Pickup
This is pickup (in go), a web frontend for Music Player Daemon.
Pickup is my white whale... I've been playing with the idea since 2007. I have a
large music collection, and my navigation of choice is by album, with easy
search available. The "albums" interface in old Google Play Music (web) was pretty
close, but the uploaded never worked for me and now the product is dead.
Status
It works, more or less. You can add albums and tracks to the playlist, control
volume, skip tracks, start/stop playback. You can view the playlist. It runs on
the Raspberry Pi with room to run mpd as well. Because of the client-side
architecture it is very fast.
In mid-2021, I have started rewriting the backend in Rust. The two motiviations for this are:
- This is the project I usually use to learn a new language or framework
- I want to get away from mpd and have a single executable that can do the web part, plus control the playlist and actually play music, and set us up for playback in the browser. This is basically a complete rewrite anyway.
Getting Started In Ubuntu
# The React frontend requires the 'yarn' package manager -
# install it like this:
sudo apt install nodejs
# This next command might require 'sudo' as well.
npm install -g yarn
# Requires go > v1.16, which is best installed via `snap` on Ubuntu.
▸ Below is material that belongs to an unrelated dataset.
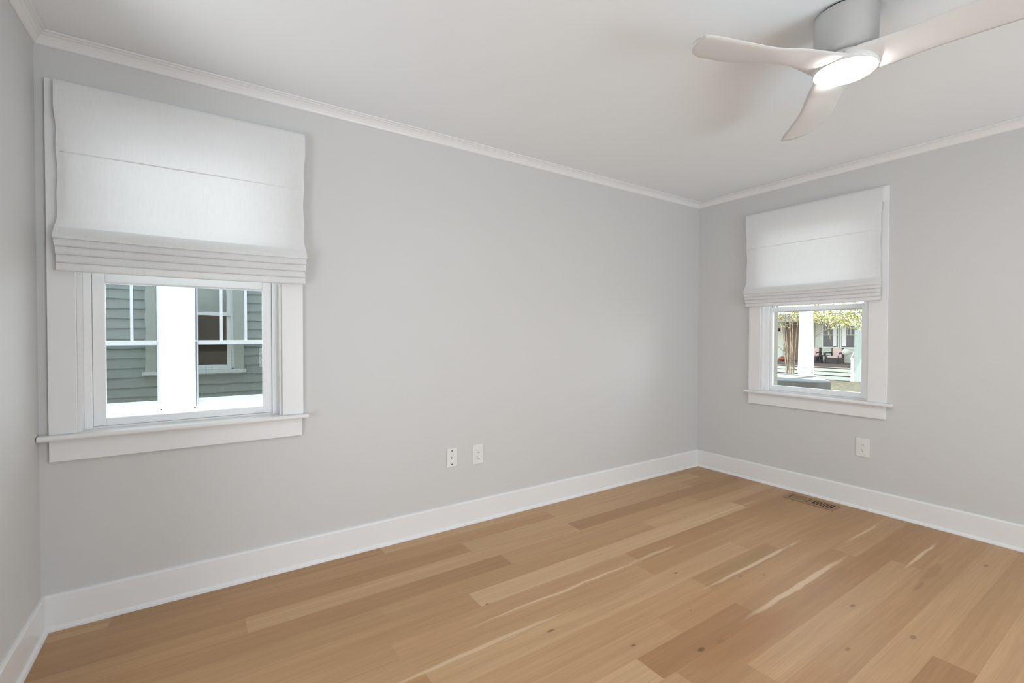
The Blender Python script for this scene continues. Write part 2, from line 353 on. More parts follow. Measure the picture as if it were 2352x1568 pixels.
    for (cx, cy, rx, ry, c, k) in ((2.0, -0.938, 0.46, 0.007, PALE, 0.6), (1.45, -1.07, 0.36, 0.010, PALE, 0.55), (2.95, -1.535, 0.44, 0.014, PALE, 0.6), (2.62, -0.93, 0.16, 0.012, PALE, 0.4),
            (3.82, -1.757, 0.22, 0.008, PALE, 0.65), (3.0, -1.30, 0.42, 0.010, PALE, 0.6), (3.9, -1.46, 0.2, 0.008, PALE, 0.5), (3.5, -0.80, 0.4, 0.006, PALE, 0.4),
            (2.131, -1.545, 0.030, 0.013, KN, 0.85), (2.237, -1.562, 0.035, 0.014, KN, 0.45), (2.778, -1.331, 0.016, 0.008, KN, 0.6), (2.891, -1.387, 0.016, 0.008, KN, 0.6), (2.537, -1.129, 0.02, 0.009, KN, 0.7),
            (1.932, -1.385, 0.02, 0.009, KN, 0.7), (1.721, -1.139, 0.028, 0.009, KN, 0.7), (1.60, -0.83, 0.016, 0.007, KN, 0.6), (2.32, -1.37, 0.014, 0.007, KN, 0.4), (3.40, -1.86, 0.07, 0.010, KN, 0.3), (3.62, -1.85, 0.15, 0.022, KN, 0.25),
            (2.95, -1.75, 0.03, 0.01, KN, 0.55), (2.6, -1.86, 0.025, 0.01, KN, 0.5), (2.45, -2.0, 0.02, 0.01, KN, 0.55), (2.9, -1.98, 0.03, 0.012, KN, 0.5), (3.95, -1.98, 0.03, 0.014, KN, 0.5), (3.3, -1.3, 0.05, 0.012, KN, 0.3),
            (2.35, -1.60, 0.3, 0.06, (0.36, 0.17, 0.075), 0.5), (2.1, -1.10, 0.2, 0.022, KN, 0.14), (2.9, -1.26, 0.28, 0.03, (0.34, 0.22, 0.09), 0.5)):
        col = spot(col, cx, cy, rx, ry, c, k)
    # fine dark line along board edges
    uvn = nd('ShaderNodeUVMap', uv_map='boarduv'); us = nd('ShaderNodeSeparateXYZ'); l.new(uvn.outputs[0], us.inputs[0])
    ln = nd('ShaderNodeAttribute', attribute_name='boardlen')
    ev = mth('MINIMUM', us.outputs[1], mth('SUBTRACT', bw, us.outputs[1])); eu = mth('MINIMUM', us.outputs[0], mth('SUBTRACT', ln.outputs['Fac'], us.outputs[0]))
    ed = nd('ShaderNodeMapRange'); ed.inputs[1].default_value = 0.0; ed.inputs[2].default_value = 0.0016; ed.inputs[3].default_value = 0.12; ed.inputs[4].default_value = 0; l.new(mth('MINIMUM', ev, eu), ed.inputs[0])
    col = mix(ed.outputs[0], col, (0.22, 0.13, 0.07))
    l.new(col, B.inputs['Base Color'])
    rg = nd('ShaderNodeMapRange'); rg.inputs[3].default_value = 0.40; rg.inputs[4].default_value = 0.52; l.new(g1, rg.inputs[0]); l.new(rg.outputs[0], B.inputs['Roughness'])
    B.inputs['Specular IOR Level'].default_value = 0.38
    bp = nd('ShaderNodeBump'); bp.inputs['Strength'].default_value = 0.10; bp.inputs['Distance'].default_value = 0.001; l.new(g2, bp.inputs['Height']); l.new(bp.outputs[0], B.inputs['Normal'])
    me.materials.append(M)
    o = bpy.data.objects.new('floor', me); C.objects.link(o)
    return tag(o, 'light oak plank floor with knots and pale sapwood streaks', 'floor', kind='structure')
build_floor()
sl = MB().box(-2.5, L + 0.16, YF - 3.0, 0.14, -0.3, -0.012).build('floor_slab', M_BRICK); tag(sl, 'hidden slab under the oak boards', 'floor', kind='structure')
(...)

sudo snap install --classic go
# Install yarn dependencies, build the frontend, and build the binary:
make build
# Run the binary
./pickup --help
./pickup
Getting Started on macOS / brew
# Requires go > 1.16 for the embed feature
brew install yarn golang
make
Getting Started Cross-Compiling for Raspberry Pi
Assuming you installed go as a snap, you should be able to cross-compile for
the Pi like this:
GOOS=linux GOARCH=arm GOARM=5 go build
Now copy the pickup binary to your pi and run
./pickup
Install As A Service
Copy init.d/pickup to /etc/init.d
Edit the script and set these vars to suit your setup. I'm lazy and just run as
my main user, definitely don't do this on the internet!
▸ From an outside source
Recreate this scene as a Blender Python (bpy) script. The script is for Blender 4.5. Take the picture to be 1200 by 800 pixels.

SCRIPT=/home/oneill/pickup/pickup
RUNAS=oneill
Background
I've written functional prototypes of this in C++, Python, C++ again (I was
trying to run it on an NSLU2 embedded Linux machine with 32MB RAM) and now Go.
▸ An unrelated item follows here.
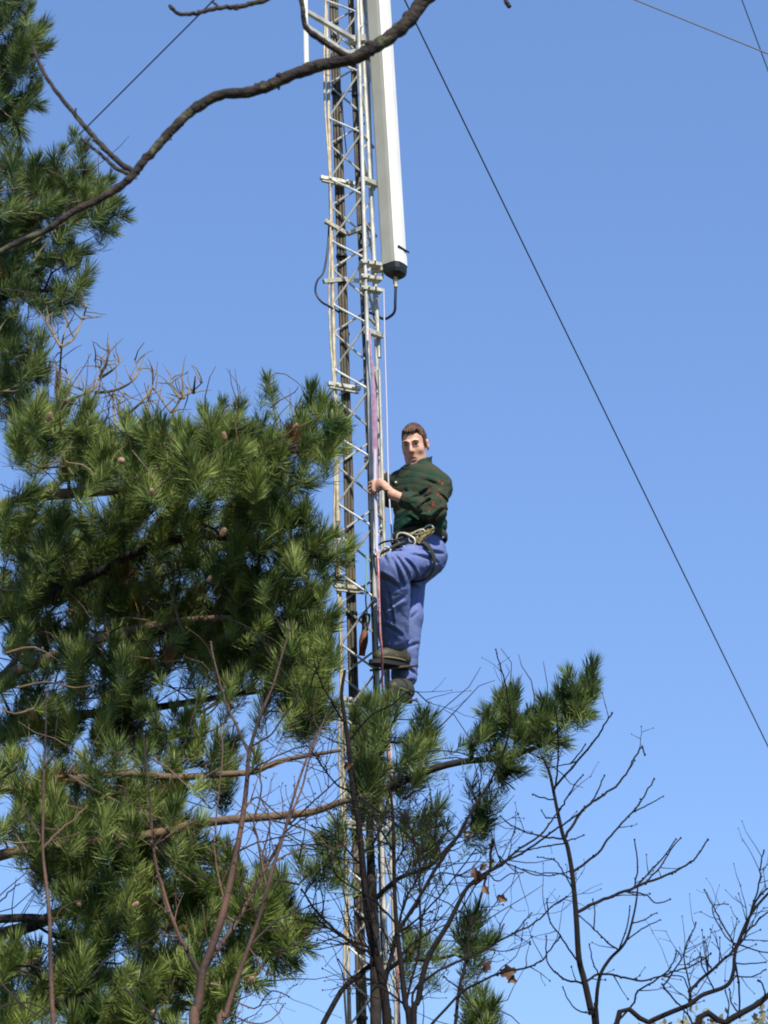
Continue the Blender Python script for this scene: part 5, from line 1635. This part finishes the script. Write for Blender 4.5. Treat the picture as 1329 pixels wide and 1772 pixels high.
bough([(380, 14), (372, 6), (366, 2)], 3.5, 2.5, .3, 11)
bough([(882, 12), (876, 2), (878, -30), (900, -120), (960, -260)], 6, 6, .8, 12)

# ------------------------------------------------------------------ far trees at the lower right
def leafy_tree(label, px, y, top, wd, seed):
    rng = np.random.default_rng(seed)
    c = W(px, top, y); H_ = c.z
    root = thing('distant_tree', label, 'tree', (c.x, y, 0), 'pale olive trees far off at the bottom right')
    b = MB()
    b.tube(catmull([(c.x, y, 0), (c.x + .2, y, H_ * .4), (c.x, y, H_ * .9)], 5), [.35 - .028 * i for i in range(11)], 10)
    b.build('trunk', M['bark_pine'], root)
    b = MB()
    ends = []
    for i in range(16):
        a = rng.random() * 6.28; h = H_ * rng.uniform(.45, .8)
        s0 = np.array((c.x, y, h)); e = s0 + np.array((math.cos(a) * wd * rng.uniform(.5, 1), math.sin(a) * wd * rng.uniform(.5, 1), H_ * rng.uniform(.1, .22)))
        e[2] = min(e[2], H_ * .96)
        b.tube([s0, s0 * .5 + e * .5 + np.array((0, 0, -.2)), e], [.09, .06, .03], 6)
        ends.append(e)
    b.build('limb', M['bark_pine'], root)
    n = 2600
    idx = rng.integers(0, len(ends), n)
    C0 = np.array(ends)[idx] + rng.normal(0, wd * .22, (n, 3))
    C0[:, 2] = np.minimum(C0[:, 2], H_ - rng.random(n) * .2)
    u = rng.normal(0, 1, (n, 3)); u /= np.linalg.norm(u, axis=1)[:, None]
    v = np.cross(u, rng.normal(0, 1, (n, 3))); v /= np.linalg.norm(v, axis=1)[:, None]
    s1 = .07
    V = np.stack([C0 - u * s1, C0 - v * s1 * .6, C0 + u * s1, C0 + v * s1 * .6], 1).reshape(-1, 3)
    mesh_obj('crown', V, np.arange(n * 4, dtype=np.int32).reshape(n, 4), M['leaf_olive'], root, smooth=False)
leafy_tree('far pale olive tree at the right edge of the bottom margin', 1318, 34, 1744, 1.3, 3)
leafy_tree('far pale olive tree left of the other one on the bottom margin', 1215, 38, 1762, 1.2, 4)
It started off as a standalone player, then grew an xmms2 backend, and now is
going to use mpd for playback, since I already use mpd everywhere and it just
works. I'm writing it now in Go because I want to learn Go and I want to have
this system. This is my first real project in go: any code review, criticism or
contributions would be much appreciated.
Design Requirements
- Run on embedded hardware - any tiny board that runs Linux would be nice, Raspberry
Pi would be fine.
- Display results quickly even when the music is stored on a slow-ish network
drive (i.e. some caching of available music).
- Include more metadata than pure MPD, e.g. related artists, reviews etc. Can be
loaded on the fly or stored locally.
- Show random albums to play. Shuffle-by-album.
- Assume /some/netsted/path/Artist/Album/Track.extension file format
- Must have: play now / add to main playlist
- Must have: play internet streams (e.g. DI Radio)
- Must have: responsive frontend, single-page-app feel.
Design Approach
- The Go implementation is a simple backend serving JSON to a React frontend.
- The frontend loads the entire music collection up front. This takes less than
a second and makes navigating around the collection extremely fast.
Roadmap
- Backend: I'm working on a re-write of the backend in Rust, and dropping the
mpd dependency.
- Frontend: Upgrade to Typescript, maybe start using create-react-app to make
the build more vanilla.
- Frontend: Allow playback in the browser.